# REQUIRED TASK
Your task is to retype each line of the data below exactly.

# DATA SECTION
"""

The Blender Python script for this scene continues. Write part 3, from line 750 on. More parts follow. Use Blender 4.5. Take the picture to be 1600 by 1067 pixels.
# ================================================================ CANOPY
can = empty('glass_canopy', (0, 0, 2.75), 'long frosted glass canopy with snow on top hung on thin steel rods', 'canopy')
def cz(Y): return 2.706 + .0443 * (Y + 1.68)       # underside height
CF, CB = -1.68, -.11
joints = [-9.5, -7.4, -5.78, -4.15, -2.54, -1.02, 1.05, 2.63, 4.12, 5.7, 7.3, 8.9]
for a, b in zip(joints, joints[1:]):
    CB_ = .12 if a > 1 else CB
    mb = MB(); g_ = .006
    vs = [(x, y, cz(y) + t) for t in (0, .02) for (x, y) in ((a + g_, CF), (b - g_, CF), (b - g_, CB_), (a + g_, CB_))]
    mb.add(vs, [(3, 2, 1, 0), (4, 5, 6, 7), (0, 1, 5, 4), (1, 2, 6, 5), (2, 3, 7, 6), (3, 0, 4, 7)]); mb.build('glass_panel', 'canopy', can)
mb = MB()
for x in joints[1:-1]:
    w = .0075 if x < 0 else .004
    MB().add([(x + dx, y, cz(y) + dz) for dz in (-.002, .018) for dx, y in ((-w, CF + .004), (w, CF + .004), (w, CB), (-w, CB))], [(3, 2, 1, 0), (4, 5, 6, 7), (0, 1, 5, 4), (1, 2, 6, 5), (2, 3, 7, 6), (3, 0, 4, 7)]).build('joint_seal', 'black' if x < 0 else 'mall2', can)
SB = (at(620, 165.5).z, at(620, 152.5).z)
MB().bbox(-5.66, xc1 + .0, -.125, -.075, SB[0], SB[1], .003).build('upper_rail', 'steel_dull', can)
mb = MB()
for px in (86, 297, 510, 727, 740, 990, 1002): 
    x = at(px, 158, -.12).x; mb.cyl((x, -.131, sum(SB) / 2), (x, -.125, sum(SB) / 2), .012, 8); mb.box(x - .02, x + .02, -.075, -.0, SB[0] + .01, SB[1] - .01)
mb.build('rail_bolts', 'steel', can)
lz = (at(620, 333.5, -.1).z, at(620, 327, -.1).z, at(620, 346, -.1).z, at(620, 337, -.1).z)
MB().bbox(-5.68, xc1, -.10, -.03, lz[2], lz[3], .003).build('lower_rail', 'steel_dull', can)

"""

# OUTPUT FOR THIS EXERCISE
The Blender Python script for this scene continues. Write part 3, from line 750 on. More parts follow. Use Blender 4.5. Take the picture to be 1600 by 1067 pixels.
# ================================================================ CANOPY
can = empty('glass_canopy', (0, 0, 2.75), 'long frosted glass canopy with snow on top hung on thin steel rods', 'canopy')
def cz(Y): return 2.706 + .0443 * (Y + 1.68)       # underside height
CF, CB = -1.68, -.11
joints = [-9.5, -7.4, -5.78, -4.15, -2.54, -1.02, 1.05, 2.63, 4.12, 5.7, 7.3, 8.9]
for a, b in zip(joints, joints[1:]):
    CB_ = .12 if a > 1 else CB
    mb = MB(); g_ = .006
    vs = [(x, y, cz(y) + t) for t in (0, .02) for (x, y) in ((a + g_, CF), (b - g_, CF), (b - g_, CB_), (a + g_, CB_))]
    mb.add(vs, [(3, 2, 1, 0), (4, 5, 6, 7), (0, 1, 5, 4), (1, 2, 6, 5), (2, 3, 7, 6), (3, 0, 4, 7)]); mb.build('glass_panel', 'canopy', can)
mb = MB()
for x in joints[1:-1]:
    w = .0075 if x < 0 else .004
    MB().add([(x + dx, y, cz(y) + dz) for dz in (-.002, .018) for dx, y in ((-w, CF + .004), (w, CF + .004), (w, CB), (-w, CB))], [(3, 2, 1, 0), (4, 5, 6, 7), (0, 1, 5, 4), (1, 2, 6, 5), (2, 3, 7, 6), (3, 0, 4, 7)]).build('joint_seal', 'black' if x < 0 else 'mall2', can)
SB = (at(620, 165.5).z, at(620, 152.5).z)
MB().bbox(-5.66, xc1 + .0, -.125, -.075, SB[0], SB[1], .003).build('upper_rail', 'steel_dull', can)
mb = MB()
for px in (86, 297, 510, 727, 740, 990, 1002): 
    x = at(px, 158, -.12).x; mb.cyl((x, -.131, sum(SB) / 2), (x, -.125, sum(SB) / 2), .012, 8); mb.box(x - .02, x + .02, -.075, -.0, SB[0] + .01, SB[1] - .01)
mb.build('rail_bolts', 'steel', can)
lz = (at(620, 333.5, -.1).z, at(620, 327, -.1).z, at(620, 346, -.1).z, at(620, 337, -.1).z)
MB().bbox(-5.68, xc1, -.10, -.03, lz[2], lz[3], .003).build('lower_rail', 'steel_dull', can)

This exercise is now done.